Triumph of Spirit over Stature

Simone Biles is small in stature: 4 feet eight inches; 104 pounds. Yet Biles is big in athletic achievement — she’s the most decorated U.S. gymnast of all time.

This same formula worked for another trailblazing athlete — Miki Gorman. Gorman was born Michiko Suwa in 1935 in occupied China, where her father served in Japan’s imperial army. During her childhood Gorman’s diet consisted of soybeans and rice. And she had to walk six miles each way to attend school. She described one of the challenges of her upbringing:

My father returned from the military looking like a skeleton. Well, we all looked like skeletons. We were always hungry.

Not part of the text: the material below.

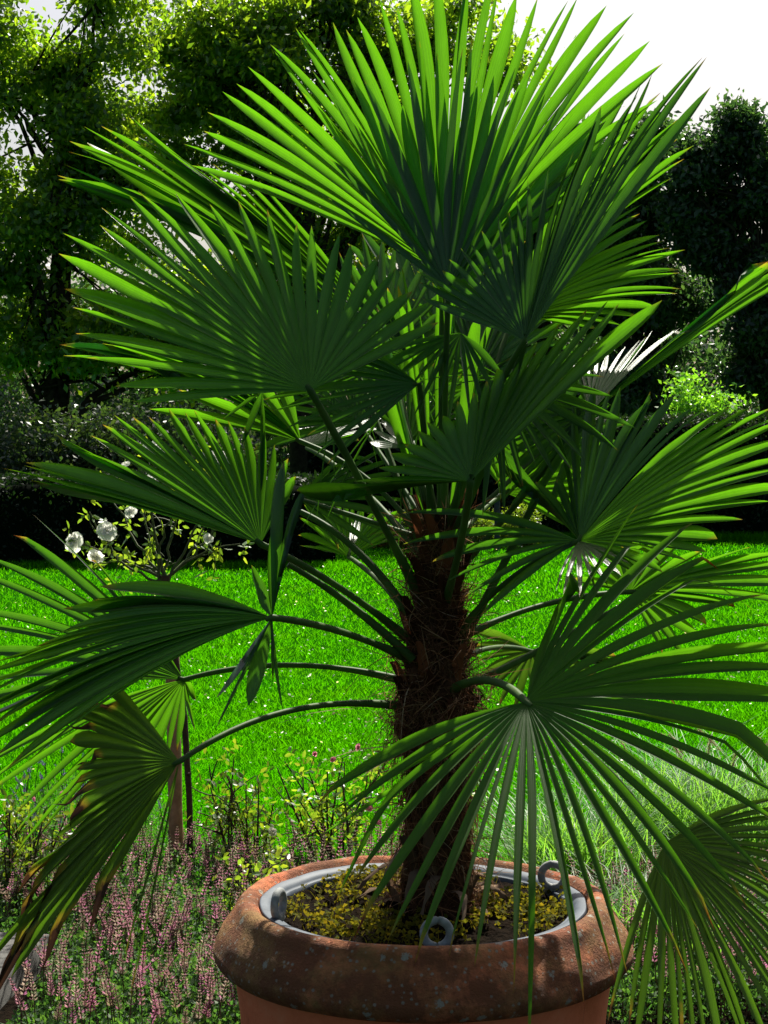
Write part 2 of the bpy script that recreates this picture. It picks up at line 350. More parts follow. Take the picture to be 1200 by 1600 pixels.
rim = smooth_prof([(.318, -.15), (.316, -.03), (.322, -.008), (.336, 0), (.352, -.006), (.366, -.028), (.387, -.055), (.399, -.080), (.4025, -.090), (.400, -.104), (.389, -.117), (.372, -.123), (.352, -.125)])
wob(rim, PC, 'rim', M['potrim'], pot)
body = smooth_prof([(.345, -.114), (.364, -.121), (.358, -.17), (.335, -.36), (.305, -.50), (.272, -RT + .03), (.262, -RT + .002), (.23, -RT + .001), (.24, -.5), (.31, -.20)], 4)
wob(body, PC, 'body', M['pot'], pot, .0012)
liner = thing('plastic_liner', PC - [0, 0, .02], 'grey plastic inner tub with ring lugs, set inside the terracotta pot', 'planter liner')
lp = smooth_prof([(.314, -.05), (.3145, -.014), (.311, -.009), (.296, -.012), (.287, -.020), (.280, -.030), (.277, -.13), (.29, -.135)], 3)
wob(lp, PC, 'tub_wall', M['liner'], liner, .0012)
def ring_lug(ang, name='lug', hub=.288, R=.0235, r=.0078, z=.006, tilt=0):
    mb = MB(); a = np.linspace(0, 2 * math.pi, 28); c = PC + np.array([math.cos(ang) * hub, math.sin(ang) * hub, z])
    t = np.array([-math.sin(ang + tilt), math.cos(ang + tilt), 0]); pts = c + np.cos(a)[:, None] * t * R + np.sin(a)[:, None] * np.array([0, 0, 1.0]) * R
    tube(mb, pts, r, 10, cap=False)
    tube(mb, [c + t * R * .8 - [0, 0, R * 1.25], c - t * R * .8 - [0, 0, R * 1.25]], r * .9, 8)
    return mb.build(name, M['lug'], liner, True)
ring_lug(math.radians(-86), hub=.279); ring_lug(math.radians(200), z=.010, tilt=2.5); ring_lug(math.radians(24), z=.010, tilt=1.0)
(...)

Gorman’s family moved to Tokyo but during World War II. She and her younger twin brothers took flight from the city before it was fire-bombed. She survived her troubled growing up years and emigrated to the U.S. when she was 28.

Living in Pennsylvania in the 1960s, Gorman worked as a nanny then enrolled at a secretarial college. She eventually married and settled in Los Angeles. Gormanwas only 5 feet tall and weighed 87 pounds. She reflected on her challenge:

I was embarrassed that I was so small. My husband helped me go to the gym where he was a member, and I began to run.

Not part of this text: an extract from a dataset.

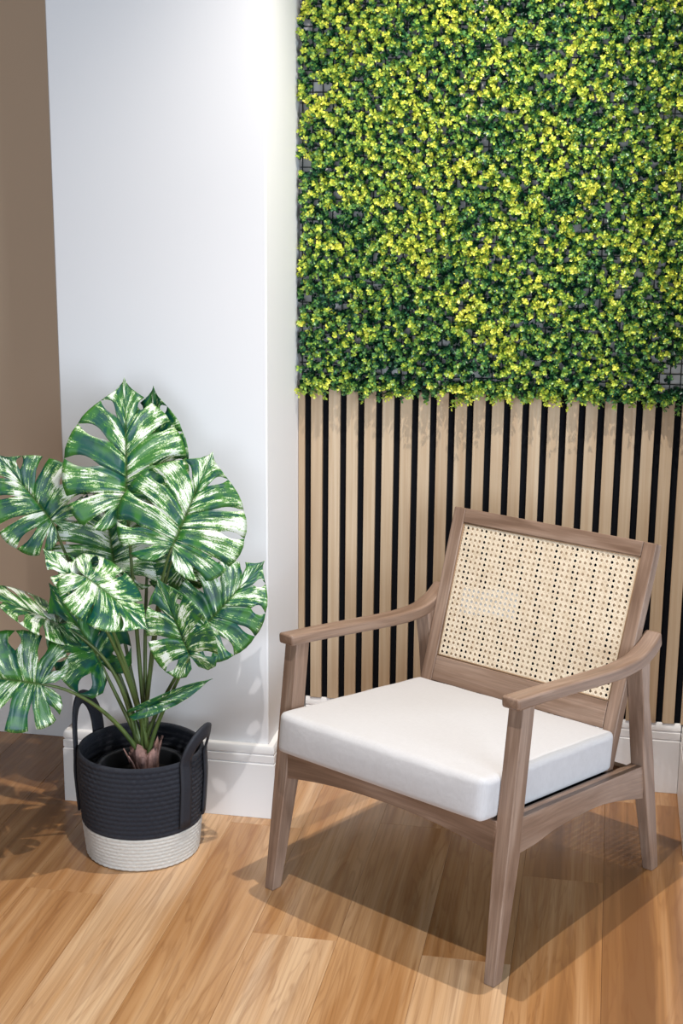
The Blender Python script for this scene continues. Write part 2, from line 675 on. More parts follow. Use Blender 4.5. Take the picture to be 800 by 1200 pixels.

She didn’t gain weight but she conquered her uneasiness about her small size by running, and she just kept running. The more she ran, the less sheepish she became and the faster she got. Gorman emerged as a women’s marathon pioneer, winning both the Boston and New York City marathons twice; she is the only woman to have won both marathons twice as well as the first of only two woman runners to win both races in the same year. Gorman also set the world’s fastest time by a woman in a certified marathon race in 1973.

No matter your size, your commitment to excel is more important. Like Biles and Gorman, the strength of your spirit will triumph over the smallness of your stature.